Abstract

This article conducts a spatial reading of Laurie Duggan’s place-based approach to poetic collage in Australia, focusing on poems which span four decades of the poet’s career. The article centres on how Duggan’s use of both a textual and experiential collage practice, and its resultant effects of juxtaposition and recontextualisation, can provide a way of reading the poet’s place-based poetics as ‘anti-propaganda’ (Cran, 2004, p. 151). I argue that Duggan challenges mainstream conceptions of Australia’s colonial narrative and its anthropocentric regime of land mismanagement. This analysis provides a new way of understanding Duggan as not only a poet but also an ‘experimental geographer’ who foments ‘insurgent countertopographic and counterhegemonic alternatives’ for understanding place in the settler state of Australia (Boykoff, 2013, p. 252).
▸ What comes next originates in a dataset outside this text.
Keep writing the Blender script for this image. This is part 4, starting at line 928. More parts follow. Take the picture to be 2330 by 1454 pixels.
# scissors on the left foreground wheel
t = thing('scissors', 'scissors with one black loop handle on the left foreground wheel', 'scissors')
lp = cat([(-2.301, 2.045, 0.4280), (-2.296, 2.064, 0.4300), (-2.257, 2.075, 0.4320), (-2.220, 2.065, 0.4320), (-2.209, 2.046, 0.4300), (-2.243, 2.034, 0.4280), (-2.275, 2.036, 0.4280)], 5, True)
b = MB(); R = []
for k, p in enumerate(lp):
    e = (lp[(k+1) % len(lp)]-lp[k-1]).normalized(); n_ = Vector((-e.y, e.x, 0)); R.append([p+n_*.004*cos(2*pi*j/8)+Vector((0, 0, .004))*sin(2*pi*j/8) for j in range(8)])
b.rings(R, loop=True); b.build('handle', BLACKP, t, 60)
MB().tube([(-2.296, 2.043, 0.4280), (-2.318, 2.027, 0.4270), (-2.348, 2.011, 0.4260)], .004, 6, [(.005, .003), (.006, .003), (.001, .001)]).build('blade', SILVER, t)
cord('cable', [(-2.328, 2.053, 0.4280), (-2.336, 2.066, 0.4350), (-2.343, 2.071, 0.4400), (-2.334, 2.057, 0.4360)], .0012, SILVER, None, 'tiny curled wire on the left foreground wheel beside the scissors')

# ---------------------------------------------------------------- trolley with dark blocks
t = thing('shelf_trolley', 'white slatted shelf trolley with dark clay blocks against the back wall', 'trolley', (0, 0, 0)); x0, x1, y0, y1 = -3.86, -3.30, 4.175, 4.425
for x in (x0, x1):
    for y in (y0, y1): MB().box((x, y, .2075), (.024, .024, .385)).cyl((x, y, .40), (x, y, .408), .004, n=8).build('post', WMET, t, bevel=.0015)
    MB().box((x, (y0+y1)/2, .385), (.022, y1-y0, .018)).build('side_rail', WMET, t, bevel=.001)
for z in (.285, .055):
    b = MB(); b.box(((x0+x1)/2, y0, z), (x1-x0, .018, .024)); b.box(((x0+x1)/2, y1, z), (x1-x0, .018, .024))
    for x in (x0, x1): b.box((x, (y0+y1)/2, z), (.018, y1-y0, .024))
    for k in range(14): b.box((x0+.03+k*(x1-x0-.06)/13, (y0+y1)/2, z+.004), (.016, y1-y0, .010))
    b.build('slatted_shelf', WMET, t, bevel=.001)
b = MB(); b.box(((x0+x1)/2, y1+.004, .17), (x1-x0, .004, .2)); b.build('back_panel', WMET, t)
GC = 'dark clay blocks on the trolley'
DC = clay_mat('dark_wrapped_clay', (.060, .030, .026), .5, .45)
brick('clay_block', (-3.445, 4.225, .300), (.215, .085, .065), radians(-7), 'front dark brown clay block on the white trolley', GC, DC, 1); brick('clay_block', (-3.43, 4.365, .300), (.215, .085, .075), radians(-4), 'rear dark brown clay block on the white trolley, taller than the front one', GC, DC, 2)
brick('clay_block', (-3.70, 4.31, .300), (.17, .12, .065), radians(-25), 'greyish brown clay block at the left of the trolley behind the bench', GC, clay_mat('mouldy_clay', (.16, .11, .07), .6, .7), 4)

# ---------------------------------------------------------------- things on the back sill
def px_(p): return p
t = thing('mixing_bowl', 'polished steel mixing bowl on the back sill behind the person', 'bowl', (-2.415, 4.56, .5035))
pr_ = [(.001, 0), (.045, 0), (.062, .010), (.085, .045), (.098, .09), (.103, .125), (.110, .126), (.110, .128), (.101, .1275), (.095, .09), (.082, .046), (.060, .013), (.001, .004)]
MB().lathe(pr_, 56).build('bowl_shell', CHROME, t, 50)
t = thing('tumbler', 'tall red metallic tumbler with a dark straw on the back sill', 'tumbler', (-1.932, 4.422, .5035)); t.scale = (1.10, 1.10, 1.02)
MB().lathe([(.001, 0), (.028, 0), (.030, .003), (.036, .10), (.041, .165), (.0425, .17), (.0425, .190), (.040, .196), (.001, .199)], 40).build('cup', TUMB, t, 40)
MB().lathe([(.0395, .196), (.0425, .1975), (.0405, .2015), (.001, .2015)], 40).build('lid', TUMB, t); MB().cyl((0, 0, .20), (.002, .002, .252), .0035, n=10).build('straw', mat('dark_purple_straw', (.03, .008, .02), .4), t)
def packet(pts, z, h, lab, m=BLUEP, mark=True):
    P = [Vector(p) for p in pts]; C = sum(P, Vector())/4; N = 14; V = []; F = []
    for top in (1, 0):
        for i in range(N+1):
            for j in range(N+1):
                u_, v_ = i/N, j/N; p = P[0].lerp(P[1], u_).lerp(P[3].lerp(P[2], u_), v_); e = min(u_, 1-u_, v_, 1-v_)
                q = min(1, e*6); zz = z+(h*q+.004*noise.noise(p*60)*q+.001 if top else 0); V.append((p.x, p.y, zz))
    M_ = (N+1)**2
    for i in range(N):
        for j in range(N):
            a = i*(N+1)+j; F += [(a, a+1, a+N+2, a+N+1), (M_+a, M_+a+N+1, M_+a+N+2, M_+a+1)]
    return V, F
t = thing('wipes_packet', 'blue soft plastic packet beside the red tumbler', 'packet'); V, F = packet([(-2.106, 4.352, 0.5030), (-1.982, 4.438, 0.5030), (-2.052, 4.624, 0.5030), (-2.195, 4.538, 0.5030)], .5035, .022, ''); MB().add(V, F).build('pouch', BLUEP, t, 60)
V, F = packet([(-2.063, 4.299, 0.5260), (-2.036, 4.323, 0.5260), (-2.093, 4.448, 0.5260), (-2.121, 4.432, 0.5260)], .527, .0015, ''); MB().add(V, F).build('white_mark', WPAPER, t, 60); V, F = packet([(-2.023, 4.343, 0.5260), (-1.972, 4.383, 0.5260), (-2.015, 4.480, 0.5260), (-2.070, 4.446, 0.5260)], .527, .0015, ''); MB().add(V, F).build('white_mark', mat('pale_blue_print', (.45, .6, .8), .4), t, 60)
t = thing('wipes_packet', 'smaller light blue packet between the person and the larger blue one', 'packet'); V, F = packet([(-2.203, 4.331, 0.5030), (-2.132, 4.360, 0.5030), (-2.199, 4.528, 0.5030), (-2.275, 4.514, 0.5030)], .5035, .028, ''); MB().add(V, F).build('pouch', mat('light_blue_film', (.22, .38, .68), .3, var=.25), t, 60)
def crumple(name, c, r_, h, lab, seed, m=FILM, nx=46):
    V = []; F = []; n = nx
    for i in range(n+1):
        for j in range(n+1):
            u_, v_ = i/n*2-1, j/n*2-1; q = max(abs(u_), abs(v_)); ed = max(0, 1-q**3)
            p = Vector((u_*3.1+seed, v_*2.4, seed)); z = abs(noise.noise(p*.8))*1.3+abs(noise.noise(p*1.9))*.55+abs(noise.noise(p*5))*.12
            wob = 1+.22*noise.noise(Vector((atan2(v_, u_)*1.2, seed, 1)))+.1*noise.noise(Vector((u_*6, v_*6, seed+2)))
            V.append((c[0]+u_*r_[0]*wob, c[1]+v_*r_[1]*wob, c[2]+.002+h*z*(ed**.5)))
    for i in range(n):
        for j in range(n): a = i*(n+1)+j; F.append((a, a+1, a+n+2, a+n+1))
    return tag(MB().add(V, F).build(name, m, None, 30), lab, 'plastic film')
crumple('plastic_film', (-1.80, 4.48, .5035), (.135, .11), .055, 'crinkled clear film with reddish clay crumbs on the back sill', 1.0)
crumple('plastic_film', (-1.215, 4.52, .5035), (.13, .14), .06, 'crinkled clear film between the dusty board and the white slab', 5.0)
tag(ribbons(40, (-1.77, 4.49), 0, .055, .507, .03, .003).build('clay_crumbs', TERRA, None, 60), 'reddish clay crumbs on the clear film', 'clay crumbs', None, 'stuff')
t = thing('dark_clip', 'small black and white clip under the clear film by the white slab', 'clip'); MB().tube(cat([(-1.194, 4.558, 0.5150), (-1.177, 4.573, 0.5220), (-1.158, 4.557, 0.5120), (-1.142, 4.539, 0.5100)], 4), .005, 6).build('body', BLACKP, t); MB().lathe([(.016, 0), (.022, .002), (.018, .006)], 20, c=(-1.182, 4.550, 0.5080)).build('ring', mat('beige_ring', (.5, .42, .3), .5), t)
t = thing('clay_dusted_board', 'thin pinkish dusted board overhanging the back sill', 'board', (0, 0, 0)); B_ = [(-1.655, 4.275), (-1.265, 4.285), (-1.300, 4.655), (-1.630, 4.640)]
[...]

The article also considers Duggan’s work through an ecocritical and decolonial lens, concluding by reading his work in light of Anglo-Australian artist, Jonathon Kimberley, and plangermairreenner elder puralia meenamatta’s transcultural ‘painting-writing’ project, meenamatta lena narla puellakanny, which Peter Minter describes as a rejection of ‘settler-colonial landscape representation’ in favour of ‘a more reciprocal and meaningful discussion with Country’ (2021, p. 208).